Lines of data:
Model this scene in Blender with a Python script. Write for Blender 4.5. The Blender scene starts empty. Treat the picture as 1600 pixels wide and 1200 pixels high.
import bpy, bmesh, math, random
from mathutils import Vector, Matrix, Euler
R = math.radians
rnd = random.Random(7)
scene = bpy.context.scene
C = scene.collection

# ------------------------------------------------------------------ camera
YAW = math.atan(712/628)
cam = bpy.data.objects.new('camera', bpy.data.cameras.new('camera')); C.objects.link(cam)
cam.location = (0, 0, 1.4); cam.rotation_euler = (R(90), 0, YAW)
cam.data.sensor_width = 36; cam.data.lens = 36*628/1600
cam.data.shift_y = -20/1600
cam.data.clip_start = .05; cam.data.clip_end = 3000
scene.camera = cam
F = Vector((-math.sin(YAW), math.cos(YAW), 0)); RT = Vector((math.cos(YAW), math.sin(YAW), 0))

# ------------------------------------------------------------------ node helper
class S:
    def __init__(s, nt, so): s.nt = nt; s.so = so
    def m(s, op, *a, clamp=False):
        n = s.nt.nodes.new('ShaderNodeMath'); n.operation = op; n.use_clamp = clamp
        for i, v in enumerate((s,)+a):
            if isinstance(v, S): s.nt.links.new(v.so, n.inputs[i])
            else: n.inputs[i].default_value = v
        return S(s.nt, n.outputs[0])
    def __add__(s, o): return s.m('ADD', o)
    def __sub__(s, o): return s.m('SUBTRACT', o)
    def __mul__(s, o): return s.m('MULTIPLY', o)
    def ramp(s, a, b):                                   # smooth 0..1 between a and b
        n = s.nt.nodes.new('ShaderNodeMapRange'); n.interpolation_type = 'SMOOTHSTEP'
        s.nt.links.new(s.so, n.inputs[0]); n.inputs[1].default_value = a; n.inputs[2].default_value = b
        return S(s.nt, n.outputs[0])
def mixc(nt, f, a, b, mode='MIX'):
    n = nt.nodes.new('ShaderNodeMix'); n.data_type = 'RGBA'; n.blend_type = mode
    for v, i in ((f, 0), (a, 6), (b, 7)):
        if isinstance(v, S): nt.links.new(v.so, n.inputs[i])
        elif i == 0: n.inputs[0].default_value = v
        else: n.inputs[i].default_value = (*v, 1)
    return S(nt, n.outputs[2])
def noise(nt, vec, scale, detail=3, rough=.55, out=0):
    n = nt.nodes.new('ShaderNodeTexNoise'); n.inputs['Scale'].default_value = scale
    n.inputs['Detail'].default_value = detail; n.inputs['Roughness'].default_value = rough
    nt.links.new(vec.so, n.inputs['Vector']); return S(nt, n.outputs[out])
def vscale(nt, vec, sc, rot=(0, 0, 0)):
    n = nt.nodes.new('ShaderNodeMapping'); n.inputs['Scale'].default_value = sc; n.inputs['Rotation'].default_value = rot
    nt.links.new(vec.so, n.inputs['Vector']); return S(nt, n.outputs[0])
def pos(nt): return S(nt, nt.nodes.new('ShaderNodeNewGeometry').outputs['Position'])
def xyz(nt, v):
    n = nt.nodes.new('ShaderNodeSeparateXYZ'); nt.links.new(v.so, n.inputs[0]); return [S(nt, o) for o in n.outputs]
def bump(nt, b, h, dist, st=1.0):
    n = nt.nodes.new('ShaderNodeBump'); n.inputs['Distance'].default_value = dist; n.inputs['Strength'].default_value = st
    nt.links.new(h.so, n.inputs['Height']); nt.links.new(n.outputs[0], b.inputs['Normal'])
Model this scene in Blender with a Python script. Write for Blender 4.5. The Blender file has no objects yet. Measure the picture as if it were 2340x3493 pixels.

**WRITTEN TASK:**
Starting at the first line of the data above, please restate word for word every line up to and including the one that holds "F = Vector((-math.sin(YAW), math.cos(YAW), 0));", and add nothing else.

**RESPONSE TO THIS TASK:**
Model this scene in Blender with a Python script. Write for Blender 4.5. The Blender scene starts empty. Treat the picture as 1600 pixels wide and 1200 pixels high.
import bpy, bmesh, math, random
from mathutils import Vector, Matrix, Euler
R = math.radians
rnd = random.Random(7)
scene = bpy.context.scene
C = scene.collection

# ------------------------------------------------------------------ camera
YAW = math.atan(712/628)
cam = bpy.data.objects.new('camera', bpy.data.cameras.new('camera')); C.objects.link(cam)
cam.location = (0, 0, 1.4); cam.rotation_euler = (R(90), 0, YAW)
cam.data.sensor_width = 36; cam.data.lens = 36*628/1600
cam.data.shift_y = -20/1600
cam.data.clip_start = .05; cam.data.clip_end = 3000
scene.camera = cam
F = Vector((-math.sin(YAW), math.cos(YAW), 0)); RT = Vector((math.cos(YAW), math.sin(YAW), 0))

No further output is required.